Sunday Moment of Zen: The Eurovision Song Contest


Once a year, Europe (And that’s a surprisingly elastic geographical definition here) comes together to see who can produce a song which is simultaneously the most exuberant, ridiculous, banal and catchy. The Eurovision Song Contest is The Hunger Games with added disco, The Running Man with a bloke in an enormous hamster wheel. It’s a vast, sprawling multi-hour TV nightmare that’s the equivalent of putting a sizable portion of the planet’s countries in one room, getting them drunk and handing them a karaoke machine whilst the British commentator spends hours descending into a full on, glorious snark spasm.

And it’s the most science fictional thing on mainstream TV.
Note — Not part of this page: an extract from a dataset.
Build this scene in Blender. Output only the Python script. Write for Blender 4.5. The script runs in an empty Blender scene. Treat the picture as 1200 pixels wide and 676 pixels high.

Firstly because of it’s transnational nature and the fact that it doesn’t so much laugh at borders as politely ignore them and turn the music up.Fundamentally, God awful as a lot of the tracks are, that’s a utopian ideal to base anything on.Nation states don’t matter, borders don’t matter, the thing you’ve created and what people think of it? That matters.

Secondly, it’s frequently a mirror for what’s at the top of the pop culture food chain that particular year. The 2014 contest was the clearest example of this so far, and also a good chance to look at how advanced this process is. One competitor appeared under the name Aram MP3 and dressed like an unusually fascist Time Lord. Another, Paula and OVI from Denmark managed to combine circular musical instruments and apparent teleportation whilst the entire event unfolded in a stage where every surface was reactive and that resembled something halfway between Troy and Abed’s Imaginarium and the Holodeck.

But at it’s heart? Eurovision is cyberpunk. It’s an annual hijack of Europe’s TV screens on a scale hacktivists can only dream of, shining an uncomfortable light onto the continent’s tensions and alliances. The never ending parade of enthusiastically flamboyant scoregivers, this year, paved the way to two very different moments of real emotional impact. The first was the persistent boos not just for Russia’s entry but for any country who scored Russia highly. Europe’s an uncomfortable place for a lot of countries at the moment and that tension was reflected in the scores given, the scores not given and the reactions to all of them. A bloodless conflict, but never a toothless one, especially this year.

Which makes Conchita Wurst‘s victory all the more impressive. The Austrian entry, Conchita Wurst is a drag artist with a voice that lands solidly in the middle of the Shirley Bassey range and, in ‘Rise like a Phoenix’ a number that not only sounds like a Bond theme but should, in all honesty, be one. In the weeks running up to the contest, Wurst was the subject of venomous attacks from her own country and others. Even on the night, a scoregiver felt the need to make a crack about her beard even as he gave her one of the three highest scores possible.

It didn’t matter. She won convincingly and in doing so sent a pretty significant message. In a year where the BBC continue to labour under the misapprehension that UKIP are anything other than an elaborate art joke gone feral and Russia continues to skew to the extreme right, a drag artist whose beard was as fabulous as her dress ran the board in Europe’s annual pop war. Katniss Everdeen would be very proud, as should we all. Because this week’s moment of Zen, is Conchita Wurst.